MPs urge PM to enact temporary special measure for 1950s women

MPs, the Backto60 campaign and Unison have written to Prime Minister Boris Johnson, urging him to reconsider the government’s decision and enact a temporary special measure to provide restitution to women born in the 1950s.

The Backto60 movement has been campaigning on behalf of the 3.8 million women affected by the proposed increase of the state pension age from 60 to 66 and the way it was communicated to those affected.

However, its attempts to reverse state pension equalisation and provide reparations to those affected have been repeatedly rebuffed by the government.

The letter, penned by Anna McMorrin MP, Jackie Jones MEP, Backto60 campaign director Joanne Welch and Unison national secretary Gloria Mills, stated that the issue had “gone on far too long” and asked Johnson to commit government to “returning to the issue and deliver a fast and fair resolution”.

They argued that many 1950s-born women rely on their state pension and have “kept their side of the agreement with the state” by contributing throughout their lives with the belief they could depend on their state pension.

The letter continued: “The changes have been concluded in bad faith. Now, many women affected so late into their lives have been forced to change their working and retirement plans at such short notice.

“This has caused a great ordeal for so many of the 3.8 million women this policy has impacted.”

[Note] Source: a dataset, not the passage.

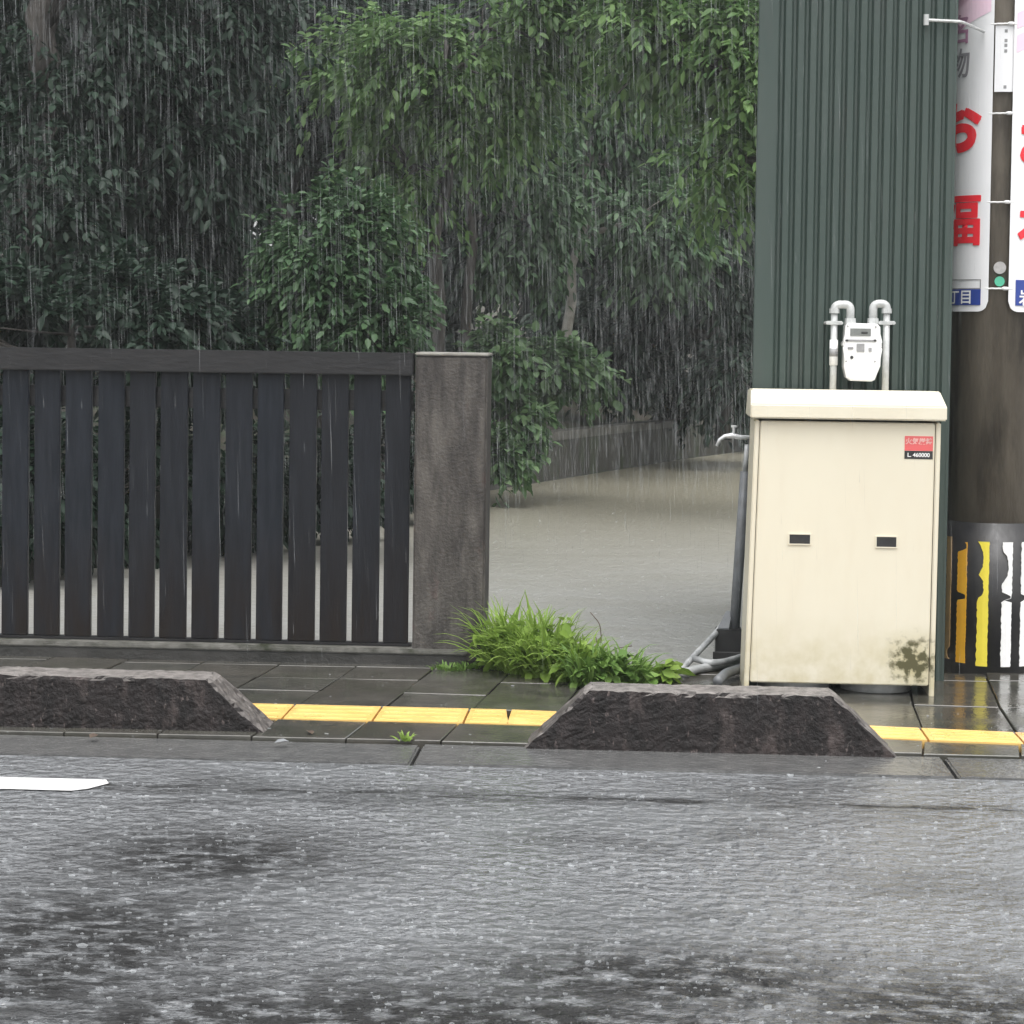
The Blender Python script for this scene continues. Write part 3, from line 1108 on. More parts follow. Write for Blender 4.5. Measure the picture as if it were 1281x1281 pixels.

The writers implored Johnson to engage a temporary special measure and reconsider its decision on the Early Day Motion signed by 177 MPs, as the “state has a responsibility to ensure a decent standard of living” for those approaching retirement.

MP for Cardiff North, Anna McMorrin added: "The state pension changes have disrupted the lives of millions of women born in the 1950s.

“Many have had to change their working and retirement plans so late in life, causing great upheaval.

“The government should do the right thing and provide these women with the restitution they deserve.”

A judicial review into the issue took place in early June 2019, but the decision of which is yet to be made public.

The government had estimated that it would cost a total of £181.4bn to reverse the state pension age for women back to 60 between now and 2025/26.